Já um especialista em informática trouxe um motivo inusitado: “o que matou o Sá-Carneiro foi o email!” Ele acredita que Sá-Carneiro teve uma epifania naquele quarto de hotel, quando constatou que no futuro as mensagens seriam instantâneas, acabando com os longos períodos de espera. Mas não seria essa uma invenção boa para alguém tão ansioso? Na verdade, não. Para responder melhor, o especialista lembra que Sá-Carneiro dizia ter saudade do que ele ainda iria viver. “Quando ele pensou na ideia do email, era como se ele já tivesse experienciado a era da internet”, diz. Ele acredita que, na cabeça do Sá-Carneiro, a era da internet acabaria com seu maior prazer – a espera. “Se ele não fosse tão apressado, talvez pudesse prever que a maior parte dos servidores seria mais lenta do que se imagina”, afirma.

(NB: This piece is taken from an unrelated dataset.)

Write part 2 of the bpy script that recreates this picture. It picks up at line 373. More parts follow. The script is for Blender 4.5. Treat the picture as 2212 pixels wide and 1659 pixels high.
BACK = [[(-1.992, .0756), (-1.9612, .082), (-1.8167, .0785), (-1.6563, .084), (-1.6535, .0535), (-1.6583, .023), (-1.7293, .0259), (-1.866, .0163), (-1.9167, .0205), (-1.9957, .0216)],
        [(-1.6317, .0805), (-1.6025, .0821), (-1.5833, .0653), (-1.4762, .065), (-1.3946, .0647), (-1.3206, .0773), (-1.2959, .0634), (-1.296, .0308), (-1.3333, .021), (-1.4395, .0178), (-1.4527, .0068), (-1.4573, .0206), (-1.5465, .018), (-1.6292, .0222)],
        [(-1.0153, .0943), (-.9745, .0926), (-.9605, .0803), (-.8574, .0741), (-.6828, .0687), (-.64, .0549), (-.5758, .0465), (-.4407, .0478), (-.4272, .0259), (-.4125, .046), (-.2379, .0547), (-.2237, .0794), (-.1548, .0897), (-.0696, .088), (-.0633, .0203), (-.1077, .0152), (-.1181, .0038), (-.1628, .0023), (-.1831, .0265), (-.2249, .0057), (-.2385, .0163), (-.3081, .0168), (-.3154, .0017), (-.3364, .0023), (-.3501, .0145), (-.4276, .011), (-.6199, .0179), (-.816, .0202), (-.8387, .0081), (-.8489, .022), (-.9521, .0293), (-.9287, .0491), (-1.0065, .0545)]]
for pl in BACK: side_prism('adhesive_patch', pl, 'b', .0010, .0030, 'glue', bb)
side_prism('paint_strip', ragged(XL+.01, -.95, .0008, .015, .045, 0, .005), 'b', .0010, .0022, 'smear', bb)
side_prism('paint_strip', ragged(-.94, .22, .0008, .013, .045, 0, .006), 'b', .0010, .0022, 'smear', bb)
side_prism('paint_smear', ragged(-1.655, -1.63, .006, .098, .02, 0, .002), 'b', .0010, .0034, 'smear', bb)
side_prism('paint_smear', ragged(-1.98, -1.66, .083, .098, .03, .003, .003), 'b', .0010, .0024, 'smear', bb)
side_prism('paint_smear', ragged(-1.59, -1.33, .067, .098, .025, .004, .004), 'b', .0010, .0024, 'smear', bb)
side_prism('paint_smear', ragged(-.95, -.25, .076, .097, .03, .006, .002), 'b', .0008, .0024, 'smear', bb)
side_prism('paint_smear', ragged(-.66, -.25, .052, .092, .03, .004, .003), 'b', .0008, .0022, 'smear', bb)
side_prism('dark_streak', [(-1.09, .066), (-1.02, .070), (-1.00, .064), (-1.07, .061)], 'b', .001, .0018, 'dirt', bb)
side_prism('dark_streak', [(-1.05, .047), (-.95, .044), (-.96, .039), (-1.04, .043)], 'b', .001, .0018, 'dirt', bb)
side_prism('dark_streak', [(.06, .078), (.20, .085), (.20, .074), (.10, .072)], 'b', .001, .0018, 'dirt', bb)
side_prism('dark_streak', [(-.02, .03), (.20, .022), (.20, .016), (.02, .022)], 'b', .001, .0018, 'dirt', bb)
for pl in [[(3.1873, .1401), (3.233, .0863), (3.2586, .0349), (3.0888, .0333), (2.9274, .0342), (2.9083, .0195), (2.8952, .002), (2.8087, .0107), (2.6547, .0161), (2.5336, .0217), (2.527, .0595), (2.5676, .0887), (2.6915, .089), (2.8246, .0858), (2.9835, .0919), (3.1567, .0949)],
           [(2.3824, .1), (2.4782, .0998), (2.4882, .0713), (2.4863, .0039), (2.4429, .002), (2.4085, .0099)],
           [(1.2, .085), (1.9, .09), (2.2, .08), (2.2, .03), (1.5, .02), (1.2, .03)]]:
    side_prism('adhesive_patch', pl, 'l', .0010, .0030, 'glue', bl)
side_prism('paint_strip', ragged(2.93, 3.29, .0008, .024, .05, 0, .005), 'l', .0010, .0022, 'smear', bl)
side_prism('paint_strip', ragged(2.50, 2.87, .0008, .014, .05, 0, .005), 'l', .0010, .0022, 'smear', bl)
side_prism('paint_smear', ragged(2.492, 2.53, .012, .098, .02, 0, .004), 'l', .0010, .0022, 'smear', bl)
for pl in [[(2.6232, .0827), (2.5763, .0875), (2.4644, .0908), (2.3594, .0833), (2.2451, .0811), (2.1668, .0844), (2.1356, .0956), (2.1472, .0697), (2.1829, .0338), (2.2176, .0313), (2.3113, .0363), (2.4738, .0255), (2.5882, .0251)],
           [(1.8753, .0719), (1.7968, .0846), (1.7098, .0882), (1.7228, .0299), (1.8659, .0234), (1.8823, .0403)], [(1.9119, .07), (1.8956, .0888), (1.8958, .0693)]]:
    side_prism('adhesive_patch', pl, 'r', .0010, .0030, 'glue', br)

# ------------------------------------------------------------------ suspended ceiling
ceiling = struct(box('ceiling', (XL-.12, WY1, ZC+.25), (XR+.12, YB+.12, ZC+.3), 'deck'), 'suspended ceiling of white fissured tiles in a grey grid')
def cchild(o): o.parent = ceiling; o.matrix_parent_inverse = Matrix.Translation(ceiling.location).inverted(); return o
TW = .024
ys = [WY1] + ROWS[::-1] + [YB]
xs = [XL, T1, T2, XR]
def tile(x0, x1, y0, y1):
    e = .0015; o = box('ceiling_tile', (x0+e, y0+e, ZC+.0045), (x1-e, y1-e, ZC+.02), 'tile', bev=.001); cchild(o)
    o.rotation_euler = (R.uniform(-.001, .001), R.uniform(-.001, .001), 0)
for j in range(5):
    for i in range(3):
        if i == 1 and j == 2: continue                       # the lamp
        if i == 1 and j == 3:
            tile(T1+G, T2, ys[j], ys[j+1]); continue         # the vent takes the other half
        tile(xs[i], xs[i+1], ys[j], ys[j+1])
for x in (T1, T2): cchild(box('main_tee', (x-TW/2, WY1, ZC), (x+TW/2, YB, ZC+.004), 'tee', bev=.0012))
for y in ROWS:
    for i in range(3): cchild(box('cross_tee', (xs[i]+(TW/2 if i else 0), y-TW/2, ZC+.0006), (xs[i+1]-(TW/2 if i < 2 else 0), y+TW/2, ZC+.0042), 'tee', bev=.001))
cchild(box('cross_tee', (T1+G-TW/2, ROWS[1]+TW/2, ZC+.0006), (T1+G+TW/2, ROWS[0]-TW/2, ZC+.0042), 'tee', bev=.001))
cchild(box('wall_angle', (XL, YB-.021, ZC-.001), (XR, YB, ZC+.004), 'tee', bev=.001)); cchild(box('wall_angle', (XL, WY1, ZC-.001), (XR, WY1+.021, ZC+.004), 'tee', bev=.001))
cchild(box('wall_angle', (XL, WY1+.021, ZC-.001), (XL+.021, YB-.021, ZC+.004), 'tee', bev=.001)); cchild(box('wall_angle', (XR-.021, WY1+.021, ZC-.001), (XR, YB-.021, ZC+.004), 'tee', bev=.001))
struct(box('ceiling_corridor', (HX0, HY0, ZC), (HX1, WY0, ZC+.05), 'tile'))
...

O livro encerra com uma hipótese instigante, talvez a mais controversa de toda a obra. E é baseada no fato de que as cartas de Fernando Pessoa para Sá-Carneiro se perderam, com exceção de meia dúzia. “Sei que esta afirmação pode invalidar todo meu trabalho como biografista, mas há indícios fortes de que Sá-Carneiro fosse apenas outro heterônimo de Fernando Pessoa”, diz Santa-Rita Repórter, deixando no ar o questionamento sobre a identidade do homem encontrado morto no hotel.
RESUMO
TÍTULO: Contando Sá-Carneirinhos - a história do menino que pôs a si mesmo para dormir
AUTOR: Santa-Rita Repórter
EDITORA: Nostalgia Futurista (Lisboa)
NÚMERO DE PÁGINAS: 126 p.
PREÇO: 10 euros.
Confira um trecho da obra:
“Muito já se foi dito sobre a relação entre meu avô e Mário de Sá-Carneiro. Conforme o que se lê na correspondência com Fernando Pessoa, parece haver aí muito ódio, como quando Sá-Carneiro diz que Santa-Rita, como editor, é pior que a morte. Com a intenção de lançar luz sobre a natureza do relacionamento entre os dois, revelo aqui um detalhe que pode vir a embasar futuros estudos. Trata-se do invólucro de uma bala de hortelã, que encontrei no baú de recordações do meu avô. No verso, há os seguintes apontamentos: ‘Finalmente aconteceu!!!’, ‘Ontem à noite, Sá-Carneiro, Café-Restaurant de La Régence’, ‘porém, mau-hálito’ e ‘próxima vez: como abordar o assunto?’”
***
Ps.: aviso importante, importantíssimo, para não haver mal-entendidos. O texto acima foi escrito por mim, Augusto Paim, e É UMA FICÇÃO, em forma de paródia de reportagem. Escrevi-o como exercício para uma reunião do grupo de estudos Leitura e Criação Literária, coordenado pelo professor Paulo Kralik no Mestrado em Teoria da PUCRS. O objetivo era criar uma ficção a partir de um personagem real. A atividade teve como ponto de partida a leitura de O senhor Juarroz, de Gonçalo Tavares.
Um comentário:
Creio que a cada passo em cada esqueina lisboeta, principalmente as que estão perto do Chiado, se nota com clareza um fôlego nessa juventude de repórteres e seus interesses prescrutadores, almejando alvos cada vez mais estéticos e que geram frutos hiper-realistas com a dita ficção. Quanto mais os leio também reconheço a importância da ficção recriar a realidade com o valiosos argumento de que se assim não o fosse o mundo não teria com o que a todos lambuzar!